Easter is about the man wrestling with the demands of his being.  He meditated, he cried, he spent time with his friends, he walked outside and I'm sure had moments of crisis of faith about what he knew was coming.  Then it came and for my faith, the period from Thursday-Sunday is more sacred than December.

It is not about the new clothes or the spring dinner or the egg hunts or anything that has become ritualistic.  It is about remembering why this faith is important, why we hold onto the promise of resurrection even in the midst of the hell many of us face daily.  Wars, famine, hurricanes, earthquakes, protests, hunger, death, corruption, greed - these have been the things that filled the air from last year to this and some of it happened in the "church" causing even more of a vacuum than the Earth felt on Good Friday so long ago, when He willingly gave up the ghost and the earth was silent.

I am a preacher's kid.  I was born to a Catholic raised mother and a Baptist minister father.  I spent my early years going to Mass with my very devout grandmother who was born and raised Methodist but married a very, very Catholic Creole man.  The family church sits like a beacon on Grand Avenue across from what is sacred ground, the land that was my grandmother's home.  Multiple generations of us hold onto the spirit of her faith and the faith of her mother-in-law, that French-speaking great-grandmother of mine who met her husband while teaching Catechism class.  The faith runs deep into the sinew of my bones.

My memories of Easter where of shopping for new clothes, from head-to-toe, memorizing Easter speeches or scriptures, watching my step-mother bake the succulent ham and whip up the best pound cakes on Earth. Of my father telling us about the importance of the season and of us watching The Ten Commandments while sitting under a hair dryer with rollers in our freshly prepared hair.  I remember it was going to bed early because we were to be at the Sunrise Service, even at 9 or 10, I felt the hushed toned of sacred prayers that were in appreciation of the sacrifice made on our behalf.

As the stirrings of the day will prepare my own children for a ritual similar to mine, except at our mega-church, there is no Sunrise Service, just four services since Saturday to accommodate the masses, I had to stop for a moment and think about the crisis of faith I've experienced.

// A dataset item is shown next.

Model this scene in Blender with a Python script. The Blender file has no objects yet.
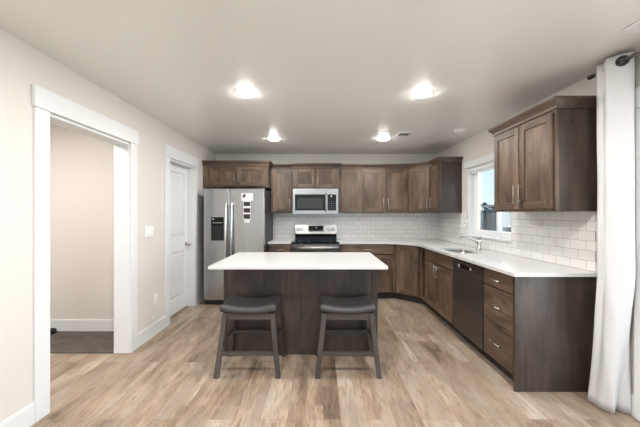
import bpy, bmesh, math, random
from mathutils import Vector, Matrix
from mathutils.geometry import tessellate_polygon

sc = bpy.context.scene
COL = sc.collection
PI = math.pi

# ------------------------------------------------------------------ camera
CAM_H = 1.354
cam_data = bpy.data.cameras.new('camera')
cam = bpy.data.objects.new('camera', cam_data)
COL.objects.link(cam)
cam.location = (0, 0, CAM_H)
cam.rotation_euler = (PI / 2, 0, 0)
cam_data.sensor_width = 36.0
cam_data.lens = 36.0 * 300 / 640
cam_data.shift_y = 1.0 / 640
cam_data.clip_start = 0.05
sc.camera = cam

# ------------------------------------------------------------------ exposure
sc.view_settings.view_transform = 'Standard'
sc.view_settings.look = 'None'
sc.view_settings.exposure = 0.25
sc.view_settings.gamma = 1.0
sc.view_settings.use_curve_mapping = False

# ------------------------------------------------------------------ sky
def lin(r, g, b):
    f = lambda c: (c / 255 / 12.92) if c / 255 <= 0.04045 else ((c / 255 + 0.055) / 1.055) ** 2.4
    return (f(r), f(g), f(b), 1.0)

world = bpy.data.worlds.new('sky')
sc.world = world
world.use_nodes = True
wt = world.node_tree
wt.nodes.clear()
wo = wt.nodes.new('ShaderNodeOutputWorld')
bg = wt.nodes.new('ShaderNodeBackground')
tc = wt.nodes.new('ShaderNodeTexCoord')
sx = wt.nodes.new('ShaderNodeSeparateXYZ')
rp = wt.nodes.new('ShaderNodeValToRGB')
rp.color_ramp.elements[0].position = 0.0
rp.color_ramp.elements[0].color = lin(222, 234, 246)
rp.color_ramp.elements[1].position = 0.35
rp.color_ramp.elements[1].color = lin(160, 200, 240)
mp = wt.nodes.new('ShaderNodeMapping')
mp.inputs['Scale'].default_value = (3.0, 3.0, 14.0)
nz = wt.nodes.new('ShaderNodeTexNoise')
nz.inputs['Scale'].default_value = 1.3
nz.inputs['Detail'].default_value = 4
cr = wt.nodes.new('ShaderNodeValToRGB')
cr.color_ramp.elements[0].position = 0.60
cr.color_ramp.elements[0].color = (0, 0, 0, 1)
cr.color_ramp.elements[1].position = 0.74
cr.color_ramp.elements[1].color = (1, 1, 1, 1)
mx = wt.nodes.new('ShaderNodeMixRGB')
mx.inputs['Color2'].default_value = lin(165, 185, 205)
wt.links.new(tc.outputs['Generated'], sx.inputs[0])
wt.links.new(sx.outputs['Z'], rp.inputs[0])
wt.links.new(tc.outputs['Generated'], mp.inputs[0])
wt.links.new(mp.outputs[0], nz.inputs['Vector'])
wt.links.new(nz.outputs['Fac'], cr.inputs[0])
wt.links.new(cr.outputs[0], mx.inputs['Fac'])
wt.links.new(rp.outputs[0], mx.inputs['Color1'])
wt.links.new(mx.outputs[0], bg.inputs['Color'])
wt.links.new(bg.outputs[0], wo.inputs['Surface'])
bg.inputs['Strength'].default_value = 2.3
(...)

Christ is my Savior, I believe in HIM with all my heart and soul.  I've prayed the "sinner's prayer" many, many years ago.  I've ministered, preached, taught, and studied this faith.  I sat under the leadership of churches that later disappointed me in their judgment or lack of grace.  I've been in denominations that believed that the "other" had no hope of salvation or eternal life - other cultures, other religions, other sexual orientation - even to the point of not showing love to family members.  It has brought me hurt and shame to see the things happening to my grandmother's beloved Catholic church - even with ties so close to the Pope.

Then I stopped and was reminded that in the days leading up to Jesus' crucifixion, he stepped away from the organization called the church to meet with the people who would be the church.  Give me Christ, keep the dogma the separates or preaches division or hatred or injustice or selection.  Give me grace, HIS amazing Grace that saved a sinner like me, I once was lost but now I'm found, that is the hope of His resurrection, that we would be found in love, doing, acting, and giving.